18 июня. После того как лед отнесло от корабля, мы сняли с «Лампрея» сеть для лова камбалы и поставили ее во время отлива, не замочив ног. В очередной прилив мы с Божьей помощью поймали шесть больших форелей, которые я сам сварил. А двое других пошли на «Лампрей» за вином, которое мы давно не пробовали, так как нам было не до того.
Теперь у нас каждый день была свежая, вкусно приготовленная рыба. Это нас очень поддержало, хотя мы не могли есть саму рыбу, а пили только бульон и вино. Постепенно мы несколько оправились. Через некоторое время принесли с судна ружье и стали стрелять птиц. Пища наша значительно улучшилась. С каждым днем силы прибывали и здоровье восстанавливалось.
26 июня мы начали стаскивать «Лампрей» с берега, чтобы подвести его к кораблю, и принялись за изготовление парусов, вкладывая в эту работу все свои силы. Но тут возникли серьезные трудности, и мы испытали немалое волнение, так как зимний прилив закинул «Лампрей» далеко от воды. Поэтому нам пришлось снять с судна весь груз, а затем ждать высокой весенней воды, чтобы стащить его в море. Но в конце концов мы в этом преуспели и поставили «Лампрей» рядом с «Уникорном».
Поднявшись на «Уникорн», мы сбросили в море все трупы, которые к тому времени порядком разложились. До этого мы не могли ни ходить по кораблю, ни заниматься там каким бы то ни было делом из-за страшного зловония. А ведь нам нужно было перенести с «Уникорна» на «Лампрей» продукты и другие предметы первой необходимости, без которых нельзя совершить плавание через океан.
Только 16 июля нам удалось поднять паруса и покинуть эти места. Погода была такой же теплой, как и у нас в Дании в это время года. Но здесь тучами носились комары, и в безветренную погоду от них не было спасения. Перед отплытием я проделал несколько отверстий в корпусе «Уникорна», чтобы с приливом он наполнялся водой и таким образом всегда оставался на грунте в этой гавани, которую я назвал бухтой Йенс-Мунк.
17 июля нам встретились мощные льды, и мы то подплывали к их кромке, то удалялись от нее. Позднее нас затерло, и судно дрейфовало несколько суток. 20 июля во время ледового дрейфа к кораблю приблизился огромный белый медведь. Завидев нас, он побежал по льду, а затем бросился в воду, преследуемый большой собакой, которую я взял с собой. Собака, сбежав с корабля, заблудилась и не вернулась, хотя пару дней до нас еще доносился ее вой.

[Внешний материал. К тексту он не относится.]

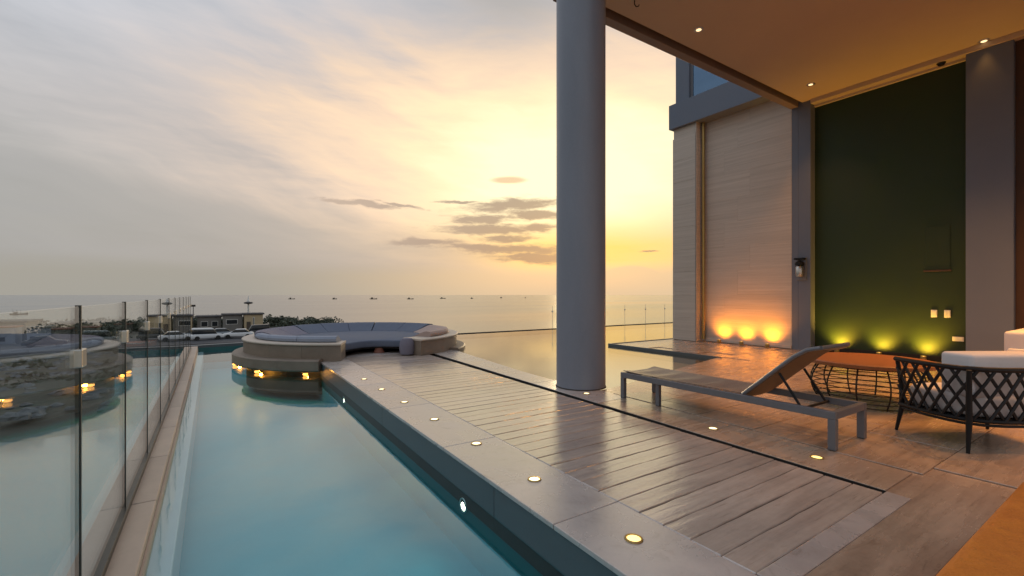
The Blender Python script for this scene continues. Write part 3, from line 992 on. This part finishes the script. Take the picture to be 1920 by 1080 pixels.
# ------------------------------------------------------------------ sun lounger
lg = tag(empty('sun_lounger', (4.3, 2.6, 0)), 'grey metal sun lounger with raised brown sling backrest', 'sun lounger')
LX0, LX1, LY0, LY1, LZ = 3.98, 4.58, 1.53, 3.72, .30
MB().box(LX0, LX0 + .045, LY0, LY1, LZ - .062, LZ).build('side_rail', 'lounger_metal', lg, bevel=.005)
MB().box(LX1 - .045, LX1, LY0, LY1, LZ - .062, LZ).build('side_rail', 'lounger_metal', lg, bevel=.005)
MB().box(LX0 + .045, LX1 - .045, LY1 - .045, LY1, LZ - .06, LZ - .002).build('end_rail', 'lounger_metal', lg, bevel=.005)
MB().box(LX0 + .045, LX1 - .045, LY0, LY0 + .045, LZ - .06, LZ - .002).build('end_rail', 'lounger_metal', lg, bevel=.005)
for x, y, w_ in ((LX0, LY1 - .05, .05), (LX0 + .03, 3.20, .045), (LX1 - .05, LY1 - .05, .05), (LX0, LY0, .055), (LX1 - .055, LY0, .055)):
    MB().box(x, x + w_, y, y + w_, 0.003, LZ - .062).build('leg', 'lounger_metal', lg, bevel=.004)
    MB().box(x + .004, x + w_ - .004, y + .004, y + w_ - .004, 0.0, .004).build('foot', 'slot_black', lg)
# sling: gently sagging sheet
sl = MB()
m1, m2 = 10, 28
top_, bot_ = [], []
for j in range(m2 + 1):
    v = j / m2
    y = 2.30 + (LY1 - .02 - 2.30) * v
    for i in range(m1 + 1):
        u = i / m1
        x = LX0 + .03 + (LX1 - LX0 - .06) * u
        sag = .030 * math.sin(math.pi * u) * (1 - .3 * v) + .007 * math.sin(v * 31 + u * 3) * math.sin(math.pi * u)
        top_.append((x, y, LZ + .012 - sag + .035 * max(0, v - .75) ** 2 * 4))
        bot_.append((x, y, LZ + .004 - sag + .035 * max(0, v - .75) ** 2 * 4))
k = len(top_)
w1 = m1 + 1
f_ = [(j * w1 + i, j * w1 + i + 1, (j + 1) * w1 + i + 1, (j + 1) * w1 + i) for j in range(m2) for i in range(m1)]
f_ += [tuple(k + q for q in reversed(t)) for t in f_]
for j in range(m2):
    f_ += [(j * w1, (j + 1) * w1, k + (j + 1) * w1, k + j * w1), (j * w1 + m1, k + j * w1 + m1, k + (j + 1) * w1 + m1, (j + 1) * w1 + m1)]
for i in range(m1):
    f_ += [(i, k + i, k + i + 1, i + 1), (m2 * w1 + i, m2 * w1 + i + 1, k + m2 * w1 + i + 1, k + m2 * w1 + i)]
sl.add(top_ + bot_, f_)
sl.build('sling', 'sling_fabric', lg, smooth=True)
# raised backrest with a bent head end
bk = MB()
prof = [(2.30, .305), (2.15, .44), (2.0, .575), (1.86, .70), (1.76, .765), (1.66, .792)]
m1 = 6
T, B_ = [], []
for (y, z) in prof:
    for i in range(m1 + 1):
        u = i / m1
        x = LX0 + .05 + (LX1 - LX0 - .10) * u
        s_ = .018 * math.sin(math.pi * u)
        T.append((x, y - s_ * .6, z - s_ * .7))
        B_.append((x, y - .028 - s_ * .6, z - .026 - s_ * .7))
k = len(T)
w1 = m1 + 1
f_ = [(j * w1 + i, j * w1 + i + 1, (j + 1) * w1 + i + 1, (j + 1) * w1 + i) for j in range(len(prof) - 1) for i in range(m1)]
f_ += [tuple(k + q for q in reversed(t)) for t in f_]
for j in range(len(prof) - 1):
    f_ += [(j * w1, (j + 1) * w1, k + (j + 1) * w1, k + j * w1), (j * w1 + m1, k + j * w1 + m1, k + (j + 1) * w1 + m1, (j + 1) * w1 + m1)]
for i in range(m1):
    f_ += [(i, k + i, k + i + 1, i + 1), ((len(prof) - 1) * w1 + i, (len(prof) - 1) * w1 + i + 1, k + (len(prof) - 1) * w1 + i + 1, k + (len(prof) - 1) * w1 + i)]
bk.add(T + B_, f_)
br = bk.build('backrest', 'back_fabric', lg, smooth=True)
for x in (LX0 + .045, LX1 - .045):
    MB().tube([(x, y - .012, z - .012) for y, z in prof], .017, 8).build('backrest_tube', 'lounger_metal', br, smooth=True, off=root_loc(lg))
MB().tube([(LX0 + .045, prof[-1][0] - .012, prof[-1][1] - .012), (LX1 - .045, prof[-1][0] - .012, prof[-1][1] - .012)], .016, 8).build('backrest_tube', 'lounger_metal', br, smooth=True, off=root_loc(lg))
for x in (LX0 + .08, LX1 - .08):
    MB().tube([(x, 1.98, .53), (x, 1.80, .26)], .011, 8).build('support_strut', 'black_metal', lg, smooth=True)
MB().tube([(LX0 + .04, 2.31, .285), (LX1 - .04, 2.31, .285)], .016, 8).build('hinge_bar', 'black_metal', lg, smooth=True)
MB().tube([(LX0 + .04, 1.80, .262), (LX1 - .04, 1.80, .262)], .012, 8).build('support_bar', 'black_metal', lg, smooth=True)

# ------------------------------------------------------------------ round cage table
tx, ty = 6.14, 2.05
tb = tag(empty('coffee_table', (tx, ty, 0)), 'round low table with orange-brown top on a dark wire cage', 'table')
MB().lathe([(.0, .432), (.57, .432), (.60, .440), (.605, .472), (.595, .482), (.0, .482)], tx, ty, 64).build('table_top', 'table_top', tb, smooth=True)
k = 12
for i in range(k):
    t = 2 * math.pi * (i + .3) / k
    pts = []
    for j in range(9):
        q = j / 8
        r_ = .46 + .085 * math.sin(math.pi * q)
        pts.append((tx + r_ * math.cos(t), ty + r_ * math.sin(t), .006 + q * .42))
    MB().tube(pts, .008, 6).build('cage_post', 'wire_dark', tb, smooth=True)
for j in range(9):
    q = j / 8
    r_ = .452 + .085 * math.sin(math.pi * q)
    MB().tube([(tx + r_ * math.cos(2 * math.pi * i / 40), ty + r_ * math.sin(2 * math.pi * i / 40), .012 + q * .40) for i in range(40)], .005, 6, closed=True).build('cage_hoop', 'wire_dark', tb, smooth=True)

# ------------------------------------------------------------------ woven armchairs
def make_armchair(loc, rz, label):
    ch = tag(empty('woven_armchair', (0, 0, 0)), label, 'armchair')
    # plan of the shell: left arm - back - right arm
    plan = [(-.43, .34), (-.44, .20), (-.44, .05), (-.42, -.10), (-.375, -.21), (-.29, -.285), (-.15, -.325), (0, -.335),
            (.15, -.325), (.29, -.285), (.375, -.21), (.42, -.10), (.44, .05), (.44, .20), (.43, .34)]
    P = [Vector((a, b_, 0)) for a, b_ in plan]
    cum = [0]
    for a, b_ in zip(P, P[1:]):
        cum.append(cum[-1] + (b_ - a).length)
    L = cum[-1]
    def at(s, z):
        s = max(0, min(L, s))
        for i in range(len(P) - 1):
            if s <= cum[i + 1] + 1e-9:
                q = P[i].lerp(P[i + 1], (s - cum[i]) / (cum[i + 1] - cum[i]))
                break
        f = .92 + .06 * min(1.0, (z - .2) / .42)     # shell widens upwards
        return (q.x * f, q.y * f, z)
    sm = [L * i / 60 for i in range(61)]
    MB().tube([at(s, .632) for s in sm], .020, 8).build('top_rail', 'black_metal', ch, smooth=True)
    MB().tube([at(s, .235) for s in sm], .017, 8).build('bottom_rail', 'black_metal', ch, smooth=True)
    MB().tube([at(s, .205) for s in sm], .011, 8).build('lower_rail', 'black_metal', ch, smooth=True)
    n_ = 19
    for i in range(-2, n_ + 1):
        s0 = L * i / n_
        for d in (1, -1):
            a = s0 if d == 1 else L - s0
            pts = []
            for j in range(13):
                q = j / 12
                s = a + d * q * L / n_ * 2.3
                if -1e-6 <= s <= L + 1e-6:
                    x_, y_, z_ = at(s, .24 + q * .385)
                    o_ = .004 * d
                    pts.append((x_ + o_ * (1 if x_ > 0 else -1), y_ - o_, z_))
            if len(pts) > 2:
                MB().tube(pts, .0115, 6).build('rope_strand', 'rope_black', ch, smooth=True)
    for x, y in ((-.38, -.26), (.38, -.26), (-.39, .30), (.39, .30)):
        f = 1.02
        MB().tube([(x * f * 1.06, y * f * 1.06, 0), (x, y, .22), (x * 1.01, y * 1.01, .42), (x * 1.06, y * 1.08, .63)], [.012, .020, .019, .016], 10).build('leg', 'black_metal', ch, smooth=True)
    MB().prism([(a * .86, b_ * .86) for a, b_ in plan], .215, .25).build('seat_base', 'black_metal', ch)
    seat = MB().prism([(a * .83, b_ * .80) for a, b_ in plan] + [(.2, .35), (-.2, .35)], .252, .42).build('seat_cushion', 'white_cushion', ch, bevel=.035, segs=3, smooth=True)
    bc = MB().box(-.33, .33, -.235, .02, .40, .74)
    o = bc.build('back_cushion', 'white_cushion', ch, bevel=.03, segs=4, smooth=True)
    ch.location = loc
    ch.rotation_euler = (0, 0, rz)
    return ch
make_armchair((5.275, .985, 0), R(-31.5), 'black woven rope armchair with white cushions right of the lounger')
ws = tag(empty('lounge_sofa', (9.0, .9, 0)), 'white upholstered sofa partly hidden behind the black woven armchair', 'sofa')
MB().box(7.95, 10.0, .35, 1.25, .10, .34).build('base', 'white_cushion', ws, bevel=.02, smooth=True)
MB().box(7.97, 8.17, .37, 1.27, .341, .56).build('armrest', 'white_cushion', ws, bevel=.03, smooth=True)
for a in (8.0, 8.68, 9.34):
    MB().box(a + .006, a + .655, 1.06, 1.30, .40, .76).build('back_cushion', 'white_cushion', ws, bevel=.035, segs=3, smooth=True)
    MB().box(max(a, 8.18) + .006, a + .655, .33, 1.055, .342, .47).build('seat_cushion', 'white_cushion', ws, bevel=.03, segs=3, smooth=True)
for x in (8.05, 9.9):
    for y in (.42, 1.18):
        MB().tube([(x, y, 0), (x, y, .10)], .02, 8).build('foot', 'black_metal', ws)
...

22 июля разразился сильный шторм, и судно дрейфовало с большой скоростью. Каждый раз оно ударялось о льды с такой силой, как будто натыкалось на подводные скалы.
26 числа мы освободились из ледового плена, и я взял курс на восток, стараясь пройти между льдами и находившейся к югу землей. Так мы лавировали в течение трех дней, пока я не убедился, что нет надежды обойти лед с юга. Тогда 29 июля я взял курс на северо-запад, а на следующий день нас опять затерло во льдах.

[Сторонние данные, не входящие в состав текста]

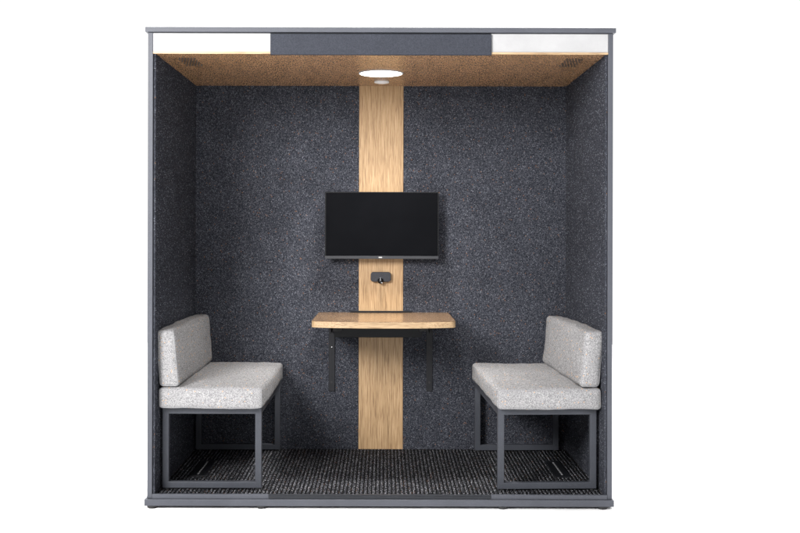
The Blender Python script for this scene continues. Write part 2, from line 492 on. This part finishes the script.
# ------------------------------------------------------------ benches
def bench(mx, loc, rz, label, seed):
    """mx=+1: backrest at -x (left bench), mx=-1: mirrored. origin on the carpet at the bench's middle"""
    t = empty('bench', loc, label, 'bench', 'upholstered benches facing each other', rz)
    W2, L2, tt = 0.2405, 0.475, 0.031
    Z1 = 0.398
    for s in (-1, 1):
        y0 = s * L2
        fr = frame_ring(-W2, W2, 0.007, Z1, min(y0, y0 - s * tt), max(y0, y0 - s * tt), tt)
        lf = obj('leg_frame', fr, M_bench, t, bev=0.0025)
        for q in (-1, 1):
            bm = bmesh.new(); cyl(bm, (q * (W2 - 0.02), y0 - s * tt / 2, 0.0035), 0.011, 0.007, n=20)
            obj('glide', bm, M_rubber, lf)
    for q in (-1, 1):
        a, b = sorted((q * W2, q * (W2 - tt)))
        obj('side_rail', boxes((a, b, -L2 + tt + 0.001, L2 - tt - 0.001, Z1 - tt, Z1 - 0.001)), M_bench, t, bev=0.002)
    st = pad(0.502, 1.022, 0.102, 0.020, 0.007, seed)
    for v in st.verts: v.co += Vector((0, -0.016, Z1 + 0.0005))
    so = obj('seat', st, M_cush, t, smooth=True)
    for ring in bm_seams:
        obj('seam', tube([p + Vector((0, -0.016, Z1 + 0.0005)) for p in ring], 0.0021, True, 6), M_seam, so, smooth=True)
    bk = pad(0.098, 1.010, 0.270, 0.022, 0.007, seed + 9, lean=-0.09, nx=14, ny=60, nz=26)
    for v in bk.verts:
        v.co.x *= 1; v.co += Vector((-0.199, -0.014, Z1 + 0.106))
        v.co.x *= mx
    bo = obj('backrest', bk, M_cush, t, smooth=True)
    for ring in bm_seams:
        rg = [p + Vector((-0.199, -0.014, Z1 + 0.106)) for p in ring]
        obj('seam', tube([Vector((p.x * mx, p.y, p.z)) for p in rg], 0.0021, True, 6), M_seam, bo, smooth=True)
    for y in (-0.30, 0.30):
        a, b = sorted((mx * -0.235, mx * -0.218))
        obj('backrest_support', boxes((a, b, y - 0.02, y + 0.02, Z1 - 0.03, Z1 + 0.20)), M_black, t)
    return t
bench(1, (-0.8145, 0.595, ZF), 0, 'light grey speckled bench with its backrest against the left wall', 1.3)
bench(-1, (0.806 - 0.010, 0.593, ZF), R(2.0), 'light grey speckled bench with its backrest against the right wall', 5.7)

Так мы ходили по этому заливу, где господствовали туман, штормы и льды, пока 14 августа не подошли наконец к входу в Гудзонов пролив. Но в проходах между островами Дигс было так много льда, что нам не оставалось ничего иного, как забросить якорь на льдину. 15 августа выпало много снегу, и дикие гуси начали поспешно возвращаться на юг.

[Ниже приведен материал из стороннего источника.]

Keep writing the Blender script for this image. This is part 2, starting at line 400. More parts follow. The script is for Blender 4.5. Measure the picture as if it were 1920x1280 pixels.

Держа курс на восток, мы вышли Гудзоновым проливом в открытое море, где нас встретили шторм и гроза. 4 сентября начался проливной дождь и ветер, достигавший силы урагана, так что нам пришлось беспрерывно откачивать воду. К вечеру ветер начал постепенно стихать. Вконец измотавшись при откачке воды, мы шли всю ночь без парусов, чтобы хоть немного отдохнуть, когда удавалось отойти от помп. 11 сентября снова разразился шторм и наш фок сорвало. Нам стоило немало труда, чтобы втроем установить его на место, когда судно было уже наполовину заполнено водой.
13 сентября, по моим расчетам, мы были на долготе Шетландских островов, как вдруг показался корабль. Мы подошли к нему так близко, что мне удалось переговорить с находившимися на борту людьми, и я попросил их оказать нам помощь. Но, хотя я дважды ставил свое судно рядом с этим кораблем, его экипаж не мог нас выручить — такой силы достиг ветер.
Так бились мы до 20 сентября, когда показались берега Норвегии. К вечеру следующего дня мы вошли в бухту, где бросили якорь. Но пришвартоваться не удалось, ибо у нас не было лодки, с которой можно было бы перебросить швартов на берег. Позднее вечером случайно появился какой-то крестьянин, и мне удалось заставить этого человека подойти к судну на лодке и помочь забросить швартов на берег лишь после того, как я пригрозил пристрелить его.
Наше судно было теперь в безопасности, и мы наконец вернулись в христианскую страну. От столь великой радости слезы хлынули из наших глаз, и мы возблагодарили Господа, по чьей милости испытали такое счастье в конце нашего плавания.